Loan-to-Value lending ratio easing in the UK's mortgage market

THE United Kingdom government’s Help to Buy scheme is boosting lending to first-ime buyers but high Loan-to- Value lending activity has fallen year-on-year, new data shows.

Overall 95 per cent LTV mortgage almost doubled under Help to Buy in the first 18 months of the scheme from January 2014 to last June, making up £3.43 [Sh529.08] of every £100 [Sh15,425] worth of mortgage lending, according to research from private mortgage insurer, Genworth.

This was up from £1.77 [Sh273.02] in the previous 18 months as more options have appeared for homeowners with smaller deposits.

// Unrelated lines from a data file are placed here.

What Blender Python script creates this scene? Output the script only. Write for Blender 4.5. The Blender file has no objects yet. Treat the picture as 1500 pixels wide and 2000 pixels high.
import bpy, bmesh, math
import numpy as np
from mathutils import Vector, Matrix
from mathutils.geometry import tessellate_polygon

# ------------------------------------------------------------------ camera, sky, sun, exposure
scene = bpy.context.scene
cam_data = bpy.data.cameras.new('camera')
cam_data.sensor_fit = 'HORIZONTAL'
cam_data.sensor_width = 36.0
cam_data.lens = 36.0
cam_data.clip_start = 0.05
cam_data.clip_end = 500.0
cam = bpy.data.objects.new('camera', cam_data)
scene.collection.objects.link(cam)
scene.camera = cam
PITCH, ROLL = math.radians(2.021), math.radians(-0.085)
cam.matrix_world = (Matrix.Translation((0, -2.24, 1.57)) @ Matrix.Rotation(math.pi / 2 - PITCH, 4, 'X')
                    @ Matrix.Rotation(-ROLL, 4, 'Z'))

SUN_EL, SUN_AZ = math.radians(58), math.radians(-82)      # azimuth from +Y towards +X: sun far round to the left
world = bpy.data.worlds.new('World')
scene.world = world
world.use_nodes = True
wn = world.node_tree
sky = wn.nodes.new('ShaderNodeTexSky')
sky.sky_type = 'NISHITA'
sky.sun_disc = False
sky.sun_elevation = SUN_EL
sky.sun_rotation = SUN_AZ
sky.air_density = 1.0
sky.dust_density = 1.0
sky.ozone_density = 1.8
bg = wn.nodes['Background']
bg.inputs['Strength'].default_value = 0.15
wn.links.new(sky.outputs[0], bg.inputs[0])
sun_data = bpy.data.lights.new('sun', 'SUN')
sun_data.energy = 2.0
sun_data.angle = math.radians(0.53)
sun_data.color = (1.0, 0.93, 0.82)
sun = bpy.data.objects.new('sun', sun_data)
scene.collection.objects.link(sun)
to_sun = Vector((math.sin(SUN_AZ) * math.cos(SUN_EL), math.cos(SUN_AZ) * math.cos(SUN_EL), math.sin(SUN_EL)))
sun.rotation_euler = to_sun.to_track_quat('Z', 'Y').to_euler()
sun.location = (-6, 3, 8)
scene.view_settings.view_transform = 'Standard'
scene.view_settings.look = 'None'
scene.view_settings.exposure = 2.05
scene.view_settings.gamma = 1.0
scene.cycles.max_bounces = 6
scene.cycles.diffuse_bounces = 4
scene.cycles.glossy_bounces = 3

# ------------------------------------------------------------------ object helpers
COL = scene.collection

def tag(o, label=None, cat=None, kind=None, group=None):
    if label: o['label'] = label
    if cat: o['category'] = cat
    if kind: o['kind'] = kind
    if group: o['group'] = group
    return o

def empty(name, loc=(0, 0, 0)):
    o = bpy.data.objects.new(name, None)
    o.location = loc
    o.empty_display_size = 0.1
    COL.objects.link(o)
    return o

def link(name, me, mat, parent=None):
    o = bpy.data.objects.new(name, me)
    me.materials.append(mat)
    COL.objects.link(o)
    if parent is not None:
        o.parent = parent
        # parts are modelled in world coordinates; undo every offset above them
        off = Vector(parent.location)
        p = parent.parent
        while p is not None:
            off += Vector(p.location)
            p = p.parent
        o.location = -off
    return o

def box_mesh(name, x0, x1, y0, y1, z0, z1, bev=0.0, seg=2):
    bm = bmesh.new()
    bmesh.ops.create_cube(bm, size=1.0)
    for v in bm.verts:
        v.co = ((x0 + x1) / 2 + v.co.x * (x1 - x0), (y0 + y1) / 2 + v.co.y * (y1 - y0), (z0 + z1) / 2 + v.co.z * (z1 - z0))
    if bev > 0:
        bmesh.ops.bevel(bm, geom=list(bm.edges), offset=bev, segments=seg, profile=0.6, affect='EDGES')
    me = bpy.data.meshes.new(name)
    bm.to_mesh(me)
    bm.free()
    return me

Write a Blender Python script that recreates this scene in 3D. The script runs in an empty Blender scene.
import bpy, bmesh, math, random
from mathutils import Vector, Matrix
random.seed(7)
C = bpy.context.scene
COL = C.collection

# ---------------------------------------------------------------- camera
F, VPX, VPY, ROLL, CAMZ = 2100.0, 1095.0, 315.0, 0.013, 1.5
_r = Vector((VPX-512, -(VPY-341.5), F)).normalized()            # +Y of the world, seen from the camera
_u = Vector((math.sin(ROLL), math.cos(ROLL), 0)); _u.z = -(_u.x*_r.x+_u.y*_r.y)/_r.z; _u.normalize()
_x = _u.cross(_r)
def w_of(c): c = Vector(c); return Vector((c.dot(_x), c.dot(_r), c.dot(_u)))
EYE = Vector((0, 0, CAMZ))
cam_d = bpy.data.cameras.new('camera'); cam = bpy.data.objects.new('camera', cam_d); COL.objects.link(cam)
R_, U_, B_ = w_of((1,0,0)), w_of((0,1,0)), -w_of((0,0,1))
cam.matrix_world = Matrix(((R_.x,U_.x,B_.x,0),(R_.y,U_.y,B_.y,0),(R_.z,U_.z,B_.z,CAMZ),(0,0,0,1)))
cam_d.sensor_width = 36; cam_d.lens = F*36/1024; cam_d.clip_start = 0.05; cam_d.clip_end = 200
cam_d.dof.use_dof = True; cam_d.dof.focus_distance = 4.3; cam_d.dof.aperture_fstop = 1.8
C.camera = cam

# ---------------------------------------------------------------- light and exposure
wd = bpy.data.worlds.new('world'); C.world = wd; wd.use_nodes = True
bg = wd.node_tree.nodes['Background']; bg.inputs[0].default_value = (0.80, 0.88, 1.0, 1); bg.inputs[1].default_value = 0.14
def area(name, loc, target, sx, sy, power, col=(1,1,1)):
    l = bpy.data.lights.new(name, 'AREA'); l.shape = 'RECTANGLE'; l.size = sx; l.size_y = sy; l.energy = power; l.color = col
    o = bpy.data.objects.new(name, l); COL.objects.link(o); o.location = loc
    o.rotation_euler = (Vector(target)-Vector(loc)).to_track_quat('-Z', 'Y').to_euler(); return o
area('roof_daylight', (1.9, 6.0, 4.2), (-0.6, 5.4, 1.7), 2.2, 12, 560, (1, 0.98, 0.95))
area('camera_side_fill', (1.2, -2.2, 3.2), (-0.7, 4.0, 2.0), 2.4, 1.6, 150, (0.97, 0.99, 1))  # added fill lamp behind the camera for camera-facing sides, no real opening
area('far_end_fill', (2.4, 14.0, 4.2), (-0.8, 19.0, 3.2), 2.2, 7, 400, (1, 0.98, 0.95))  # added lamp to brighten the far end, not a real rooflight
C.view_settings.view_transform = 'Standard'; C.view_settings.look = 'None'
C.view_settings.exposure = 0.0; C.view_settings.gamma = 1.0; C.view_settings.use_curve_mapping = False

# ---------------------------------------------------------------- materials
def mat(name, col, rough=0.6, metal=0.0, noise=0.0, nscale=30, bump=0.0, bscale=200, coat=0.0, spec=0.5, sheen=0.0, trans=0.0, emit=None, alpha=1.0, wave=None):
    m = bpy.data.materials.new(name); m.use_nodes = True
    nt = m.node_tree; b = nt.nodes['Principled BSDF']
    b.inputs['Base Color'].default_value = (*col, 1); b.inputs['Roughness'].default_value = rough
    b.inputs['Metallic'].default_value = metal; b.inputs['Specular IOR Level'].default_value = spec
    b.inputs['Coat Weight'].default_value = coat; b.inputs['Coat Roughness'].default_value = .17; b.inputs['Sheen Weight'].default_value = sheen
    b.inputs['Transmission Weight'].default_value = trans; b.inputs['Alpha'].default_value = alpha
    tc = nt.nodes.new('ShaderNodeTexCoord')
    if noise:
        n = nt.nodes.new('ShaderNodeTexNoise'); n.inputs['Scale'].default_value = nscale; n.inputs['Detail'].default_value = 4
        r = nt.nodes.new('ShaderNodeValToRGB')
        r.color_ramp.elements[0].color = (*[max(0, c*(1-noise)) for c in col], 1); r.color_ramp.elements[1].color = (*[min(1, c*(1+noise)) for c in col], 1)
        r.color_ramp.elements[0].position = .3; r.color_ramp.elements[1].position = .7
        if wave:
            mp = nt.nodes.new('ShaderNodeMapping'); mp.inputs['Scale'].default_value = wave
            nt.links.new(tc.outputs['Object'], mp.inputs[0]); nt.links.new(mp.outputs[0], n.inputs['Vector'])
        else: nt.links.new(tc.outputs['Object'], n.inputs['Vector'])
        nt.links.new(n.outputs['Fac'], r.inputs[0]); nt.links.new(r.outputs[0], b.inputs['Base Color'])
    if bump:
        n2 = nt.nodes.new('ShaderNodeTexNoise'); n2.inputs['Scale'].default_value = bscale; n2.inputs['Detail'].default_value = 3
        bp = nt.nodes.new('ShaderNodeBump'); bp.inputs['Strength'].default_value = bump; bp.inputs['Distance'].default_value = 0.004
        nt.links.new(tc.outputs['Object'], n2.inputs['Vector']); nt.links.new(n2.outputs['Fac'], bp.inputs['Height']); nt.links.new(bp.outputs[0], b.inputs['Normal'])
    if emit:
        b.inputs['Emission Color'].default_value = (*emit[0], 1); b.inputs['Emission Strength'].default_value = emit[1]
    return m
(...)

However, first-time buyer and 95 per cent LTV lending activity fell year-on-year in the second quarter, marking the second quarterly decline in a row. This is the first time that has happened since 2010/2011.

Total mortgage lending across the whole market grew by £48.2 billion[Sh7,434.85]. That means as the mortgage market has grown during this period, £12.24 [Sh1,888.02] of every extra £100 [Sh15,425] lent has been via 95 per cent LTV mortgages.

Genworth’s analysis shows first-time buyers account for almost £21 [Sh3,239.25] in every £100 [Sh15,425] lent during the first half of the Help to Buy 2 [HTB2] scheme compared with £19.33 [Sh2,981.65] in the previous 18 months.

That compares with just £11.41 [Sh1,758.45] per £100 [Sh15,425] in 2007/2008, and highlights how the scheme has played an important role in encouraging first-time buyer lending.

The growth in the LTV is an encouraging sign for a sector that was hit hard by tightening credit conditions during the recession, exacerbating the challenges of raising a big enough deposit to buy a home.

But the report suggests that concerns linger for long-term health of the LTV market. Both the LTV lending and first-time buyer lending declined by value year-on-year during the second quarter of this year for a second successive quarter.